Я слышала, как великий князь спросил у Государя, который час? Государь вынул часы и громко сказал: "Второго половина". Оказалось, мы пробыли уже более трех часов на одном месте. Дама, стоявшая подле меня, спросила у меня, "хорошо ли я вижу"; я ей говорю, что "вижу все, но несколько боюсь близости лошади великого князя".
Я нарочно отвечала громко, рассчитывая, что услышат, и на самом деле так было. Великий князь взглянул на меня и немного отъехал. Такое внимание меня восхитило, и я его полюбила за это.
Когда кончились маневры, я стала отыскивать своих, которых потеряла еще в начале смотра и, найдя их, пошла с ними к нашей карете через почти опустевшее поле. Впереди нас шла под руку с мужчиной какая-то очень расфранченная дама. Ее пестрое шелковое платье было отделано газовыми буфами "arc-en-ciel" (фр. арк-ен-сьель - радуга; спасибо Виктор Аксютин), самыми тогда модными. Вдруг проскакал офицер очень быстро и так близко, что лошадь его зацепила ногою за буфы этой дамы, дернула, и дама упала под лошадь.
Умное животное остановилось как вкопанное, а офицер так растерялся, что стал кричать: "доктора, доктора". Бесчувственную даму, наконец, унесли, а он ускакал далее. Назавтра мы ходили к обедне в полковую церковь, близ которой стояла палатка Государя, а вечером гуляли по городу с Бунаковыми и повстречали нашего знакомого генерала Оленина, очень милого человека, совсем не предъявлявшего никому своего генеральства.
В Вязьме же мы встретились с полковником Слатвинским (которому очень нравилась покойная сестра Татьяна, и он долго грустил по ней). Квартира великого князя выходила окнами и крыльцом на площадь. Здесь поставлены были, в почетный караул, два сына Ивана Юрьевича. Великий князь, подъехав, поздравил их обоих "офицерами".
Наши юноши, с радости, так загулялись на другой день, что опоздали в лагерь и когда пробили зорю, они, не зная лозунга-пароля, развернули зонтики, покрыли ими головы и стремглав побежали через цепь.
Часовые кричат: "кто идет, стой", а они в ответ: "грибки из леса".
Их узнали по голосу, и все сошло благополучно. Иван Юрьевич, отец их, был веселаго нрава и также иногда любил пошалить. Приглашенный на парадный обед, он явился к нам показать себя в полном параде, затянутый в шарф при всех орденах и двух звёздах, а от нас, вместо того чтобы спешить на обед, отправился накупать конфет и снова вернулся угощать нас, так что опоздал и должен был поместиться "на конце стола между адъютантами".

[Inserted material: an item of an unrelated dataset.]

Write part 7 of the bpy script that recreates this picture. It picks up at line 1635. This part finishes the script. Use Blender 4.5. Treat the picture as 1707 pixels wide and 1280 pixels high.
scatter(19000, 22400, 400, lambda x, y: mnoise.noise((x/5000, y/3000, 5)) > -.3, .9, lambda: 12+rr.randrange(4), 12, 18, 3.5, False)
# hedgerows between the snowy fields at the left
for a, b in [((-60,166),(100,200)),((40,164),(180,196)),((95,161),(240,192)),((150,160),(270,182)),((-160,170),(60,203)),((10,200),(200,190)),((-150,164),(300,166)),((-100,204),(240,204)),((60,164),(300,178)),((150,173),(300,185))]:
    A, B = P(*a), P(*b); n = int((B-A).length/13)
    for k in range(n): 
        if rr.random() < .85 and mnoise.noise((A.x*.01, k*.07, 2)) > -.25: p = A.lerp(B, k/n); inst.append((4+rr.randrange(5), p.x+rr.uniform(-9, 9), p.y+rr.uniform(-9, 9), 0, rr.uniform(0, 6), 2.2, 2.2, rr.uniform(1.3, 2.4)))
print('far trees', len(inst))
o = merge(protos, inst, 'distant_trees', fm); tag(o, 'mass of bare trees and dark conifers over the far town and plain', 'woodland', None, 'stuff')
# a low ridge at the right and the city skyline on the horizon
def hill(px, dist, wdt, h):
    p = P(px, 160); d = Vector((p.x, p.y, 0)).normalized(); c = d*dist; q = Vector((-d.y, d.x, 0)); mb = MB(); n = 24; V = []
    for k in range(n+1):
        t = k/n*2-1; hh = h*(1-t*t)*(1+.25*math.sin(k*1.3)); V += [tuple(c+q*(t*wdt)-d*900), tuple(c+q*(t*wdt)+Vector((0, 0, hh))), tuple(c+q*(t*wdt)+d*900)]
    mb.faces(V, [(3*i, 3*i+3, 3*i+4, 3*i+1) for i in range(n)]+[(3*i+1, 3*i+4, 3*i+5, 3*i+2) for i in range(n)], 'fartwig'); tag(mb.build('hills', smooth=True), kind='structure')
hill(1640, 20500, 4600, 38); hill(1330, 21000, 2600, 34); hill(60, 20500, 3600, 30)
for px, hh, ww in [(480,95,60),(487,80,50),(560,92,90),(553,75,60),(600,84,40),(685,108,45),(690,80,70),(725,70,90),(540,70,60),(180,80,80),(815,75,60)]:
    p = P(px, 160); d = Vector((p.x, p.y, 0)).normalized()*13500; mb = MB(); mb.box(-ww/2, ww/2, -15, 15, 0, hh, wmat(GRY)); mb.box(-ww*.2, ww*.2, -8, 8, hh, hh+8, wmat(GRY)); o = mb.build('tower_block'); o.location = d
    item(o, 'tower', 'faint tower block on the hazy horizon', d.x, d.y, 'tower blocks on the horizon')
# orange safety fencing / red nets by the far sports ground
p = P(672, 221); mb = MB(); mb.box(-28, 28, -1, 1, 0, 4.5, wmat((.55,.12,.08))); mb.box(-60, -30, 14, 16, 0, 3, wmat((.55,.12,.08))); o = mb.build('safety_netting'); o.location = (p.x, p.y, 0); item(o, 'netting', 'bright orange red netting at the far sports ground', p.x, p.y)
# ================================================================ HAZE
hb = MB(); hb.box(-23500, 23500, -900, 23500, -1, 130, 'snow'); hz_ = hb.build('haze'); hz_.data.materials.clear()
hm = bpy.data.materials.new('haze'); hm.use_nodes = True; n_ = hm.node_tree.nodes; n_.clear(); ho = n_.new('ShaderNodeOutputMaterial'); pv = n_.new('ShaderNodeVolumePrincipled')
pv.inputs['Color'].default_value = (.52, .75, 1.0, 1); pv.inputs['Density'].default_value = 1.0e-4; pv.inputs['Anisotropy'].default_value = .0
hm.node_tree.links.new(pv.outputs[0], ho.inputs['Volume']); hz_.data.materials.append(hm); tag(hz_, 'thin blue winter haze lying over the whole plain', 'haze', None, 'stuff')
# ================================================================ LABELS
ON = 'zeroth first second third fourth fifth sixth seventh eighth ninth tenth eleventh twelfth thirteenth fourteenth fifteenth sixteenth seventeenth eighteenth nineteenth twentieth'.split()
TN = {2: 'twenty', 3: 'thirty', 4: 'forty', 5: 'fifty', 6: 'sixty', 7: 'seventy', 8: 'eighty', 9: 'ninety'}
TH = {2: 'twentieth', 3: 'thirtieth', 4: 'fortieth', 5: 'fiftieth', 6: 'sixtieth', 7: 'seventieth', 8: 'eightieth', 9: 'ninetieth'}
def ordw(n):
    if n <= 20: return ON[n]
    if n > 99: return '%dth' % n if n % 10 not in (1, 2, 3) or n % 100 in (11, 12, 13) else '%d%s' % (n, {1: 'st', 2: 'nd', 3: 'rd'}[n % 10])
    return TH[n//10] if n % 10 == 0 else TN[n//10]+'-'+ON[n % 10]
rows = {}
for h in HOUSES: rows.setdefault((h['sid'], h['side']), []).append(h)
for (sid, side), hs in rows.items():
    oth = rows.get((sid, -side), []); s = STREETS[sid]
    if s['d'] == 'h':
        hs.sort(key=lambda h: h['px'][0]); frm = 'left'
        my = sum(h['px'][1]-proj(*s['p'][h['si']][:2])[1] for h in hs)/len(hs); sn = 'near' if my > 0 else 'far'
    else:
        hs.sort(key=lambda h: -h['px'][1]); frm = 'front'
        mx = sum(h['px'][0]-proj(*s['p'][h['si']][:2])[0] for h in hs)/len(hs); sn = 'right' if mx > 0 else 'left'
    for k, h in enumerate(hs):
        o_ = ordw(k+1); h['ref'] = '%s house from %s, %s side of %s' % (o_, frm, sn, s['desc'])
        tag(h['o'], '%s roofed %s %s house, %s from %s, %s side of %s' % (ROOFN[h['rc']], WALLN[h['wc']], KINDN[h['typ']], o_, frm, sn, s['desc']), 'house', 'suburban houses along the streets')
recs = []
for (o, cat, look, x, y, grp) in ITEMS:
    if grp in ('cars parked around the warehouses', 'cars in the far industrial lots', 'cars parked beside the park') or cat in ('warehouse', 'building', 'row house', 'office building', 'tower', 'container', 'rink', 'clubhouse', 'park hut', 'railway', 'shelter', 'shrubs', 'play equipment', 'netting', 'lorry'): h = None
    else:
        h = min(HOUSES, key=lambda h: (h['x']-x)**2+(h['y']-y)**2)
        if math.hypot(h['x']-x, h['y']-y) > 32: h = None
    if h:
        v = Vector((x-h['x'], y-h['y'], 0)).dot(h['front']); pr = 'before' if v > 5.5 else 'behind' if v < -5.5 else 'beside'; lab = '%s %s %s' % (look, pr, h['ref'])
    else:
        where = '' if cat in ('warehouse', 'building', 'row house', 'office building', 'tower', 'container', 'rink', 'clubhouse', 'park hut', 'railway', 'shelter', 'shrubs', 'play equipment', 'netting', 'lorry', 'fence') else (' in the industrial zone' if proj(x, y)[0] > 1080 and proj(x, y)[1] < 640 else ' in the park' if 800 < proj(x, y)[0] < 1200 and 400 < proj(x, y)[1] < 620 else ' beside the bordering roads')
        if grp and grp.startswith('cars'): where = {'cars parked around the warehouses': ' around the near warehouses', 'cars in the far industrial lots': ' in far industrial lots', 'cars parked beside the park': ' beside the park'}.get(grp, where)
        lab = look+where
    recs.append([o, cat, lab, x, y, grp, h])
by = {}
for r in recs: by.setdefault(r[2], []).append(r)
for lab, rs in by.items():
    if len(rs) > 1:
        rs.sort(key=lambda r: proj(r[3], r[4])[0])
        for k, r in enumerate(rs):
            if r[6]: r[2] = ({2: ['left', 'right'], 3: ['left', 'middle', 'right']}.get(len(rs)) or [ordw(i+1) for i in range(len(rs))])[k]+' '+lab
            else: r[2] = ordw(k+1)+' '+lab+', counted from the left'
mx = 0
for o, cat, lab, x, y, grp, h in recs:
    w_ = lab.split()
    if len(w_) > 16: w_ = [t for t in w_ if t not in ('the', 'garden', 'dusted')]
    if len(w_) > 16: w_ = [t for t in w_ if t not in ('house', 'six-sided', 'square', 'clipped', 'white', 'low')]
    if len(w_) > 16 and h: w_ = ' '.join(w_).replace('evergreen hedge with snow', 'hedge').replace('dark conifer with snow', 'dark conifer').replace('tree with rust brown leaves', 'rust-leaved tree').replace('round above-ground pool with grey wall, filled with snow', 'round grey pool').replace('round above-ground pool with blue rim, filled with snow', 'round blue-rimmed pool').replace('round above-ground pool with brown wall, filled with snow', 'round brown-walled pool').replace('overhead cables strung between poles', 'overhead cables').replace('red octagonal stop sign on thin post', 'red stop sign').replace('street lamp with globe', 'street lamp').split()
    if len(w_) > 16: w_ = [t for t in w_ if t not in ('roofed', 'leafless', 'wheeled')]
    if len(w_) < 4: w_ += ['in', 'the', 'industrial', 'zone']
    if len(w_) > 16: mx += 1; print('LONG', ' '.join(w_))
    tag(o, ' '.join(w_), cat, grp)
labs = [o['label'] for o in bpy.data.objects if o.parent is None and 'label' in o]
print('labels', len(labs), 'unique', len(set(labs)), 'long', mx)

Из пребывания нашего в Вязьме осталась в памяти моей выделка воска.
Близ квартиры нашей выкопана была глубокая яма со вставленным в нее чаном. По обе стороны вкопаны два столба с перекладиной, через которую перекинута веревка с навешанным на ней дубовым чурбаном, аршин в поперечнике и аршина полтора в длину; этот молот должен был вколачивать клинья в станок, наполненный воском, и тем придавать ему форму круга, выдавливая при этом остатки меда.
На чурбан-молот, с этой целью, ложился молодой работник, всем корпусом раскачивая его, так что молот, ударяя в пресс, отскакивал от него назад и увлекал собою рабочего.
Работа чрезвычайно тяжелая, которая должна была сильно отзываться на здоровье, от сотрясений, какое получали нервы и мозг рабочего.
Возвратясь домой, мы нашли уже ранее нас туда приехавшего двоюродного брата, Ивана Юрьевича Николева, с сыновьями и адъютантом. Скоро съехались соседки-девицы и устроились танцы. Стали практиковаться в новомодной французской кадрили, которой многие еще совсем не знали.
Одного кавалера недоставало. Тут вошел, квартировавший в одной из наших деревень, капитан Руцкий, в полной форме, в кивере в виде ведра (отчего казался еще громаднее ростом), так что полу-аршинный султан его едва не касался потолка.
Вытянувшись по всем правилам, предстал он перед генералом; тот машет ему, "не надо, не надо, снимайте лучше лишнюю амуницию и становитесь в кадриль"; но Руцкий "никогда ничего не танцует". Человек очень серьезный, мы и улыбки его никогда не видали. Не обращая внимания на его "печальное лицо", бывшие юнкера подхватили его за обе руки и поставили со мною в пару учить кадрили.
Один тащит его направо, другой налево, вперед, назад; Руцкий смеется, ничего не понимая. По окончании кадрили, он объявил, что "от непривычки к смеху у него заболели челюсти".